↓
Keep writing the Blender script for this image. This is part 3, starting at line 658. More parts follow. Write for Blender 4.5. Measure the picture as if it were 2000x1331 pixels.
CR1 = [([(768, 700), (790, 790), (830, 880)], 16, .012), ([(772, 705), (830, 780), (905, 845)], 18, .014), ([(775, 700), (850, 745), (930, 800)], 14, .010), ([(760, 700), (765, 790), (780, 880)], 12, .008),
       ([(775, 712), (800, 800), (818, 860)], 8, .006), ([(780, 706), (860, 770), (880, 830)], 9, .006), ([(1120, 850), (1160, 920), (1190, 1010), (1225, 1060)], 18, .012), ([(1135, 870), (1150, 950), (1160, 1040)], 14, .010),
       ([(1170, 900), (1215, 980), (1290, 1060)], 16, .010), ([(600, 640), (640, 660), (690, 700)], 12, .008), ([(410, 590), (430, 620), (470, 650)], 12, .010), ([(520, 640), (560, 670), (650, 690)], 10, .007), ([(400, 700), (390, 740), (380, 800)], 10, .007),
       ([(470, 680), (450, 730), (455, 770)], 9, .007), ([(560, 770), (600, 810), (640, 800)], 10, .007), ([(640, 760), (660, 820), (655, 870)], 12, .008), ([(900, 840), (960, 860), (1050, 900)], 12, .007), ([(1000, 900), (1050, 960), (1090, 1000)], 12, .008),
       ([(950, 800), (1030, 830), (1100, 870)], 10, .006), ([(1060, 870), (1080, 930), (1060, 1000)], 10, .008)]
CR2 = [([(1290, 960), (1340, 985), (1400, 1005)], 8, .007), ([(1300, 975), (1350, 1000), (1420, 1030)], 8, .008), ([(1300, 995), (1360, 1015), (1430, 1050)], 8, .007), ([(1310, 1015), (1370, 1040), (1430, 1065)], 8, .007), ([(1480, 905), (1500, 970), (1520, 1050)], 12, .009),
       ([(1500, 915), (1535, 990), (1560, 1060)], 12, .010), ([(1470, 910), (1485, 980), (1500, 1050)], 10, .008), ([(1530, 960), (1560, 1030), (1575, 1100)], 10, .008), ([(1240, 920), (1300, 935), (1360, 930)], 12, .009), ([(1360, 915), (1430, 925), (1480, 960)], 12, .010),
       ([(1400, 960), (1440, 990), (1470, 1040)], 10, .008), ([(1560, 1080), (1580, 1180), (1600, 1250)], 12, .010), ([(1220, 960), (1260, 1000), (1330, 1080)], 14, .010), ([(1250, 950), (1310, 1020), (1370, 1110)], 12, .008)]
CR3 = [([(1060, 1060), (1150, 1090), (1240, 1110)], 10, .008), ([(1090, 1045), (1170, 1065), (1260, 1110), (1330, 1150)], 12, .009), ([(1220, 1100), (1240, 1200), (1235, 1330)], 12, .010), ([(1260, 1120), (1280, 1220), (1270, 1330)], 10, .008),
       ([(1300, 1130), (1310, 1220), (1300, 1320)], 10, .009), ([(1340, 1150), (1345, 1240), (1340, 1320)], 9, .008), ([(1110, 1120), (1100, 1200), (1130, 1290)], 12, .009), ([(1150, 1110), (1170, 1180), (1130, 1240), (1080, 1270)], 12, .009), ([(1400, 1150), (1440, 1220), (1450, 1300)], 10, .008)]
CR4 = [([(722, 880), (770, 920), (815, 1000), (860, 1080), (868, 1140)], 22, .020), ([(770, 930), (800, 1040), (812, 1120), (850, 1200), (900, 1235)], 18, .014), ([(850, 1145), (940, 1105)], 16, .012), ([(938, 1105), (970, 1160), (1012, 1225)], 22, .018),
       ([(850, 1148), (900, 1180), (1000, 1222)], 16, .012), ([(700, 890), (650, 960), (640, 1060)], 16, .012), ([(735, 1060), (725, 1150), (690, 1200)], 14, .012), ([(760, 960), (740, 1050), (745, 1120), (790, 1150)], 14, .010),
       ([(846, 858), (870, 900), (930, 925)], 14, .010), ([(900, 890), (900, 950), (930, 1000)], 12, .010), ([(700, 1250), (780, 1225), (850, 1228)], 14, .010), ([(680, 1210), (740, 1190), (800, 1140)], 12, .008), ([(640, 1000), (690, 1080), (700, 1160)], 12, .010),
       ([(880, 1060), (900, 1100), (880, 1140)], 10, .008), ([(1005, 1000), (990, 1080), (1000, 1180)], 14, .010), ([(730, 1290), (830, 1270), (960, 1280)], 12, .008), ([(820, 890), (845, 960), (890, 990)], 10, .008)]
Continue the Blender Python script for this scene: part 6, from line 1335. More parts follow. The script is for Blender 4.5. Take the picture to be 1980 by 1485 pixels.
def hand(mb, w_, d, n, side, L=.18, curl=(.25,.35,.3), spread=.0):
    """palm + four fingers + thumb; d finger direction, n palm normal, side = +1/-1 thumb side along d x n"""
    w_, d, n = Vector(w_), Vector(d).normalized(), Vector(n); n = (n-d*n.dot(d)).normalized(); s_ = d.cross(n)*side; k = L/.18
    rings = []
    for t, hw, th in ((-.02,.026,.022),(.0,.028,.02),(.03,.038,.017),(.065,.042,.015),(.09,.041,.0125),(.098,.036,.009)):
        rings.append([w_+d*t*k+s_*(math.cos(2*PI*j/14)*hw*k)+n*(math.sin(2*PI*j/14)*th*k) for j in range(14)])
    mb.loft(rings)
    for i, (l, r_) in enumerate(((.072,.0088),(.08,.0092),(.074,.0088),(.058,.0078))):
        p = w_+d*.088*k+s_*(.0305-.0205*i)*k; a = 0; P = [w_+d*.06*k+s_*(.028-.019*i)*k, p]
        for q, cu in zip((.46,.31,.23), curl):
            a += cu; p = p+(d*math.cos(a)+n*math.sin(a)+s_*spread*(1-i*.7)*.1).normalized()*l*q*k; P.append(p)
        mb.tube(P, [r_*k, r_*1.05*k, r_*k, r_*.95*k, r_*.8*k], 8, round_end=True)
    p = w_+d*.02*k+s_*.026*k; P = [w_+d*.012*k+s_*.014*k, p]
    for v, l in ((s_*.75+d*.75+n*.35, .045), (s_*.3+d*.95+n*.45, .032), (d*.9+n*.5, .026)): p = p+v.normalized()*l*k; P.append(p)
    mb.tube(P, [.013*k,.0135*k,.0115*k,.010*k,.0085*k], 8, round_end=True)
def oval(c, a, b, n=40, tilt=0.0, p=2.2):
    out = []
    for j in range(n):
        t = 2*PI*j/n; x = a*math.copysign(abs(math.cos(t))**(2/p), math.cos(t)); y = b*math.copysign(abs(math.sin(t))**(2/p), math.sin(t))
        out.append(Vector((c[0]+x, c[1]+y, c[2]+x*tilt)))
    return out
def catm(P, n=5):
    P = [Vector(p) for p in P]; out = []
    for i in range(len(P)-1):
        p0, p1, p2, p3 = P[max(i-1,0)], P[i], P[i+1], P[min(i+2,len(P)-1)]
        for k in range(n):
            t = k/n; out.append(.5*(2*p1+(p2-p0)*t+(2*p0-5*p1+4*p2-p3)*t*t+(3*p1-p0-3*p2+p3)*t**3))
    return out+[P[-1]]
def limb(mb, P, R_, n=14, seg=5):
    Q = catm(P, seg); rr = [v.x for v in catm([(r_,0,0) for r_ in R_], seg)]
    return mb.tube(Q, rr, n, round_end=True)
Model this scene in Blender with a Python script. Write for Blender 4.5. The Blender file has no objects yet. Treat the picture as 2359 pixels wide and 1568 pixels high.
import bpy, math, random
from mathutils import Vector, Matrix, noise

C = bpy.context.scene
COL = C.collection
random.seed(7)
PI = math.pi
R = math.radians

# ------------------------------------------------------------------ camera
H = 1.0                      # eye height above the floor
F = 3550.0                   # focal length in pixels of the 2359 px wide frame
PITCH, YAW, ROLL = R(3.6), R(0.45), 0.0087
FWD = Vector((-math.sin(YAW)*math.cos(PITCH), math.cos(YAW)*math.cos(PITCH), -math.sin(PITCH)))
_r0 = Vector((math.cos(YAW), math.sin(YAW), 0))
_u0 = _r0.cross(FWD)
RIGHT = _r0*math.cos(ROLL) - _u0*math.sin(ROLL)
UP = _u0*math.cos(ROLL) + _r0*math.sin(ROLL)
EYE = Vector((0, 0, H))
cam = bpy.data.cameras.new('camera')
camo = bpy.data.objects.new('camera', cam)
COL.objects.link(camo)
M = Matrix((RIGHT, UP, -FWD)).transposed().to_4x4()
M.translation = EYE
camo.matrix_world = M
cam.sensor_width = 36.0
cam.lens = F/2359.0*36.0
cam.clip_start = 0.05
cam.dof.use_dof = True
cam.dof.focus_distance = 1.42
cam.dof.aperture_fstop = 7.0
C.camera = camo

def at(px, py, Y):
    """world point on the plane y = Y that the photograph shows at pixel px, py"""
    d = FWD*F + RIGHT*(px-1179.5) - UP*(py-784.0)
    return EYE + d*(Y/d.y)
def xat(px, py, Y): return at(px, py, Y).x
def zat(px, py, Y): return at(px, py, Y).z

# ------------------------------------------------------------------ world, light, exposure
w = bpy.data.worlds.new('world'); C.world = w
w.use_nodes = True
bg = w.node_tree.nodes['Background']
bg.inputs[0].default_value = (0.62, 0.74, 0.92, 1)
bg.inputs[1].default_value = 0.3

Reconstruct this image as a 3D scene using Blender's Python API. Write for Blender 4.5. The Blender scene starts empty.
↑
■ What to work on
Exactly the lines above from the one with "Model this scene" to the one with "R = math.radians", both included, are to be quoted; leave the rest out.

■ Task solution
Model this scene in Blender with a Python script. Write for Blender 4.5. The Blender file has no objects yet. Treat the picture as 2359 pixels wide and 1568 pixels high.
import bpy, math, random
from mathutils import Vector, Matrix, noise

C = bpy.context.scene
COL = C.collection
random.seed(7)
PI = math.pi
R = math.radians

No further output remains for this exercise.